Exercise details —
Repeat each record below exactly as given.

Available data —
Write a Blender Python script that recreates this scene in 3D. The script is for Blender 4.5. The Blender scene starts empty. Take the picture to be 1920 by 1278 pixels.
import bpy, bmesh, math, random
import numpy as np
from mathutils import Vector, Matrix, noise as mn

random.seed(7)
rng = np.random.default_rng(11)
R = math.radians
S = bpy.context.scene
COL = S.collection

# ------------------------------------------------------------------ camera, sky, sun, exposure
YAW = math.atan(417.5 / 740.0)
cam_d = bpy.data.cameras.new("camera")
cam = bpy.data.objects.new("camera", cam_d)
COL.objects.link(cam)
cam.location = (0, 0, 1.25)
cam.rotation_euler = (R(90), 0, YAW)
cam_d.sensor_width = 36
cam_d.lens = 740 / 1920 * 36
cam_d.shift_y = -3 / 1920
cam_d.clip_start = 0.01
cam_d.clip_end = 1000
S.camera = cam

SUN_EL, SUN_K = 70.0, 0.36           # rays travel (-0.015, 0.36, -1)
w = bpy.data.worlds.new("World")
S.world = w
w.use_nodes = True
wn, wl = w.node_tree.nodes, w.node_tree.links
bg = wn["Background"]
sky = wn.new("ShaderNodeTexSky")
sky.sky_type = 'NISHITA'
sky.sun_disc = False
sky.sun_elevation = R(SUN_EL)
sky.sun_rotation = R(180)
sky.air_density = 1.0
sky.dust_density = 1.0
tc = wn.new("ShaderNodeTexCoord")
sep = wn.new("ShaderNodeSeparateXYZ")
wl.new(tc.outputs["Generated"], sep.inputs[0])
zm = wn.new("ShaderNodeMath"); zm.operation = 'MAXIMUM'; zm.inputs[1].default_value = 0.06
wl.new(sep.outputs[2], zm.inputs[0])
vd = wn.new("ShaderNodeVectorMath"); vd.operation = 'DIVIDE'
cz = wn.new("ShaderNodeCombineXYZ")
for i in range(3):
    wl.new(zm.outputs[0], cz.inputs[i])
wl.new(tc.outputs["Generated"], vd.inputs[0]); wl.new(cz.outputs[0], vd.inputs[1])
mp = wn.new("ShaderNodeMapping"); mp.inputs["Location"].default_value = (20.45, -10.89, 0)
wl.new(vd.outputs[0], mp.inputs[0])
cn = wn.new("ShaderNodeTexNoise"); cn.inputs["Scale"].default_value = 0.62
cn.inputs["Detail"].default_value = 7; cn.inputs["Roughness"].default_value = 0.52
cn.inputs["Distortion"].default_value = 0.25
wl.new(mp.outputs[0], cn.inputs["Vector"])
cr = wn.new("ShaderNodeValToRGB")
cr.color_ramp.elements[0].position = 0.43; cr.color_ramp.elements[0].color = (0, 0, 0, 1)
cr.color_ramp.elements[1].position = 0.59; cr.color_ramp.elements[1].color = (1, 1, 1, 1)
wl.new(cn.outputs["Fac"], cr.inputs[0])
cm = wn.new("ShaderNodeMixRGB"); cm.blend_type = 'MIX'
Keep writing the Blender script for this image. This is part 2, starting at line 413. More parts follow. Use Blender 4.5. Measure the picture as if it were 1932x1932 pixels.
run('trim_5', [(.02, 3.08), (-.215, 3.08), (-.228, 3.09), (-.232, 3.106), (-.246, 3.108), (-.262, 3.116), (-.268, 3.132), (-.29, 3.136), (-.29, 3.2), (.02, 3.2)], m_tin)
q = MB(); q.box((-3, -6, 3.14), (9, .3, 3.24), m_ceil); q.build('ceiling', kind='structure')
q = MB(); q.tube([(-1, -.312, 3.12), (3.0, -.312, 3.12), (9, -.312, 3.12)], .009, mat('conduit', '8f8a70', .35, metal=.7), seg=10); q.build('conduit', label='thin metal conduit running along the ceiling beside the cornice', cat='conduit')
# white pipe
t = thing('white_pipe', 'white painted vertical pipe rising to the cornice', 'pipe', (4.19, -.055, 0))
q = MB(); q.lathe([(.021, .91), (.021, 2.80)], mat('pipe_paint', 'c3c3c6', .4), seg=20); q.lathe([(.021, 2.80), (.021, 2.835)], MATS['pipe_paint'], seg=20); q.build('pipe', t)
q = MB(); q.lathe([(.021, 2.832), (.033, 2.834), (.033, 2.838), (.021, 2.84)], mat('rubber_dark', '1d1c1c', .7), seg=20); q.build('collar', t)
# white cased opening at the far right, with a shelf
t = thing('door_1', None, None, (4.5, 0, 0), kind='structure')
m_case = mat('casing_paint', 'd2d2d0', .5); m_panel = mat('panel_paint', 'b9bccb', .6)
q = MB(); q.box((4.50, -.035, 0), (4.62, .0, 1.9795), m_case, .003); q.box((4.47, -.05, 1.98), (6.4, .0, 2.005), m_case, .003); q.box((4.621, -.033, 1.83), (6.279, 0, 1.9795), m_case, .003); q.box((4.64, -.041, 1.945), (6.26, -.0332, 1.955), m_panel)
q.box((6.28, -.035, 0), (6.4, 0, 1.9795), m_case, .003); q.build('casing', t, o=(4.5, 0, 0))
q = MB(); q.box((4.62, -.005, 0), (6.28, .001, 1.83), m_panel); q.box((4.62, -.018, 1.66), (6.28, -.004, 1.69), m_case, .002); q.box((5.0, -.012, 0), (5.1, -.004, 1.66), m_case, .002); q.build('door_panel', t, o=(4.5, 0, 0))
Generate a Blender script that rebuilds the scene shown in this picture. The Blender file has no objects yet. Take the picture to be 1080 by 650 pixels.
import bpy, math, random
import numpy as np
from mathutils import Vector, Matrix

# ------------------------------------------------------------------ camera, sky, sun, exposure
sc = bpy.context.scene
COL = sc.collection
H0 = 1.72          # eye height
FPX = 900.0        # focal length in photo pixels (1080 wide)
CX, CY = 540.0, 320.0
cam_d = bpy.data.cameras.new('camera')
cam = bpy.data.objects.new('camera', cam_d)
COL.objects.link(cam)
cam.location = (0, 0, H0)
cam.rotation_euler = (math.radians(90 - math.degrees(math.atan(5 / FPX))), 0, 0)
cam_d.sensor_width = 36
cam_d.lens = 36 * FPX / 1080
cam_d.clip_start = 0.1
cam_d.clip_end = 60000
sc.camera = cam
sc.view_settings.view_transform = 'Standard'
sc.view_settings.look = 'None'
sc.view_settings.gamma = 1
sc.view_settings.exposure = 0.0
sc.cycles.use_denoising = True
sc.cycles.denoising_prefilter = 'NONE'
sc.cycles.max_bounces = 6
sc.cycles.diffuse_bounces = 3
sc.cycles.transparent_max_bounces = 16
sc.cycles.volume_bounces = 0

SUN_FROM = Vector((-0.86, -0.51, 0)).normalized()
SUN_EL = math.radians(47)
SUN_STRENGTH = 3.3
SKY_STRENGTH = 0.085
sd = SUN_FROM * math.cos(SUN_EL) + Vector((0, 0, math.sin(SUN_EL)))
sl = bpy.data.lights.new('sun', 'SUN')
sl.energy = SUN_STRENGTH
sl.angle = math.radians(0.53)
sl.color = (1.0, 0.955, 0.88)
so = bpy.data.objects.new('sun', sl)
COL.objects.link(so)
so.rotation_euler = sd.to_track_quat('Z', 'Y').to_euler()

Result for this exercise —
Write a Blender Python script that recreates this scene in 3D. The script is for Blender 4.5. The Blender scene starts empty. Take the picture to be 1920 by 1278 pixels.
import bpy, bmesh, math, random
import numpy as np
from mathutils import Vector, Matrix, noise as mn

random.seed(7)
rng = np.random.default_rng(11)
R = math.radians
S = bpy.context.scene
COL = S.collection

# ------------------------------------------------------------------ camera, sky, sun, exposure
YAW = math.atan(417.5 / 740.0)
cam_d = bpy.data.cameras.new("camera")
cam = bpy.data.objects.new("camera", cam_d)
COL.objects.link(cam)
cam.location = (0, 0, 1.25)
cam.rotation_euler = (R(90), 0, YAW)
cam_d.sensor_width = 36
cam_d.lens = 740 / 1920 * 36
cam_d.shift_y = -3 / 1920
cam_d.clip_start = 0.01
cam_d.clip_end = 1000
S.camera = cam

SUN_EL, SUN_K = 70.0, 0.36           # rays travel (-0.015, 0.36, -1)
w = bpy.data.worlds.new("World")
S.world = w
w.use_nodes = True
wn, wl = w.node_tree.nodes, w.node_tree.links
bg = wn["Background"]
sky = wn.new("ShaderNodeTexSky")
sky.sky_type = 'NISHITA'
sky.sun_disc = False
sky.sun_elevation = R(SUN_EL)
sky.sun_rotation = R(180)
sky.air_density = 1.0
sky.dust_density = 1.0
tc = wn.new("ShaderNodeTexCoord")
sep = wn.new("ShaderNodeSeparateXYZ")
wl.new(tc.outputs["Generated"], sep.inputs[0])
zm = wn.new("ShaderNodeMath"); zm.operation = 'MAXIMUM'; zm.inputs[1].default_value = 0.06
wl.new(sep.outputs[2], zm.inputs[0])
vd = wn.new("ShaderNodeVectorMath"); vd.operation = 'DIVIDE'
cz = wn.new("ShaderNodeCombineXYZ")
for i in range(3):
    wl.new(zm.outputs[0], cz.inputs[i])
wl.new(tc.outputs["Generated"], vd.inputs[0]); wl.new(cz.outputs[0], vd.inputs[1])
mp = wn.new("ShaderNodeMapping"); mp.inputs["Location"].default_value = (20.45, -10.89, 0)
wl.new(vd.outputs[0], mp.inputs[0])
cn = wn.new("ShaderNodeTexNoise"); cn.inputs["Scale"].default_value = 0.62
cn.inputs["Detail"].default_value = 7; cn.inputs["Roughness"].default_value = 0.52
cn.inputs["Distortion"].default_value = 0.25
wl.new(mp.outputs[0], cn.inputs["Vector"])
cr = wn.new("ShaderNodeValToRGB")
cr.color_ramp.elements[0].position = 0.43; cr.color_ramp.elements[0].color = (0, 0, 0, 1)
cr.color_ramp.elements[1].position = 0.59; cr.color_ramp.elements[1].color = (1, 1, 1, 1)
wl.new(cn.outputs["Fac"], cr.inputs[0])
cm = wn.new("ShaderNodeMixRGB"); cm.blend_type = 'MIX'
Keep writing the Blender script for this image. This is part 2, starting at line 413. More parts follow. Use Blender 4.5. Measure the picture as if it were 1932x1932 pixels.
run('trim_5', [(.02, 3.08), (-.215, 3.08), (-.228, 3.09), (-.232, 3.106), (-.246, 3.108), (-.262, 3.116), (-.268, 3.132), (-.29, 3.136), (-.29, 3.2), (.02, 3.2)], m_tin)
q = MB(); q.box((-3, -6, 3.14), (9, .3, 3.24), m_ceil); q.build('ceiling', kind='structure')
q = MB(); q.tube([(-1, -.312, 3.12), (3.0, -.312, 3.12), (9, -.312, 3.12)], .009, mat('conduit', '8f8a70', .35, metal=.7), seg=10); q.build('conduit', label='thin metal conduit running along the ceiling beside the cornice', cat='conduit')
# white pipe
t = thing('white_pipe', 'white painted vertical pipe rising to the cornice', 'pipe', (4.19, -.055, 0))
q = MB(); q.lathe([(.021, .91), (.021, 2.80)], mat('pipe_paint', 'c3c3c6', .4), seg=20); q.lathe([(.021, 2.80), (.021, 2.835)], MATS['pipe_paint'], seg=20); q.build('pipe', t)
q = MB(); q.lathe([(.021, 2.832), (.033, 2.834), (.033, 2.838), (.021, 2.84)], mat('rubber_dark', '1d1c1c', .7), seg=20); q.build('collar', t)
# white cased opening at the far right, with a shelf
t = thing('door_1', None, None, (4.5, 0, 0), kind='structure')
m_case = mat('casing_paint', 'd2d2d0', .5); m_panel = mat('panel_paint', 'b9bccb', .6)
q = MB(); q.box((4.50, -.035, 0), (4.62, .0, 1.9795), m_case, .003); q.box((4.47, -.05, 1.98), (6.4, .0, 2.005), m_case, .003); q.box((4.621, -.033, 1.83), (6.279, 0, 1.9795), m_case, .003); q.box((4.64, -.041, 1.945), (6.26, -.0332, 1.955), m_panel)
q.box((6.28, -.035, 0), (6.4, 0, 1.9795), m_case, .003); q.build('casing', t, o=(4.5, 0, 0))
q = MB(); q.box((4.62, -.005, 0), (6.28, .001, 1.83), m_panel); q.box((4.62, -.018, 1.66), (6.28, -.004, 1.69), m_case, .002); q.box((5.0, -.012, 0), (5.1, -.004, 1.66), m_case, .002); q.build('door_panel', t, o=(4.5, 0, 0))
Generate a Blender script that rebuilds the scene shown in this picture. The Blender file has no objects yet. Take the picture to be 1080 by 650 pixels.
import bpy, math, random
import numpy as np
from mathutils import Vector, Matrix

# ------------------------------------------------------------------ camera, sky, sun, exposure
sc = bpy.context.scene
COL = sc.collection
H0 = 1.72          # eye height
FPX = 900.0        # focal length in photo pixels (1080 wide)
CX, CY = 540.0, 320.0
cam_d = bpy.data.cameras.new('camera')
cam = bpy.data.objects.new('camera', cam_d)
COL.objects.link(cam)
cam.location = (0, 0, H0)
cam.rotation_euler = (math.radians(90 - math.degrees(math.atan(5 / FPX))), 0, 0)
cam_d.sensor_width = 36
cam_d.lens = 36 * FPX / 1080
cam_d.clip_start = 0.1
cam_d.clip_end = 60000
sc.camera = cam
sc.view_settings.view_transform = 'Standard'
sc.view_settings.look = 'None'
sc.view_settings.gamma = 1
sc.view_settings.exposure = 0.0
sc.cycles.use_denoising = True
sc.cycles.denoising_prefilter = 'NONE'
sc.cycles.max_bounces = 6
sc.cycles.diffuse_bounces = 3
sc.cycles.transparent_max_bounces = 16
sc.cycles.volume_bounces = 0

SUN_FROM = Vector((-0.86, -0.51, 0)).normalized()
SUN_EL = math.radians(47)
SUN_STRENGTH = 3.3
SKY_STRENGTH = 0.085
sd = SUN_FROM * math.cos(SUN_EL) + Vector((0, 0, math.sin(SUN_EL)))
sl = bpy.data.lights.new('sun', 'SUN')
sl.energy = SUN_STRENGTH
sl.angle = math.radians(0.53)
sl.color = (1.0, 0.955, 0.88)
so = bpy.data.objects.new('sun', sl)
COL.objects.link(so)
so.rotation_euler = sd.to_track_quat('Z', 'Y').to_euler()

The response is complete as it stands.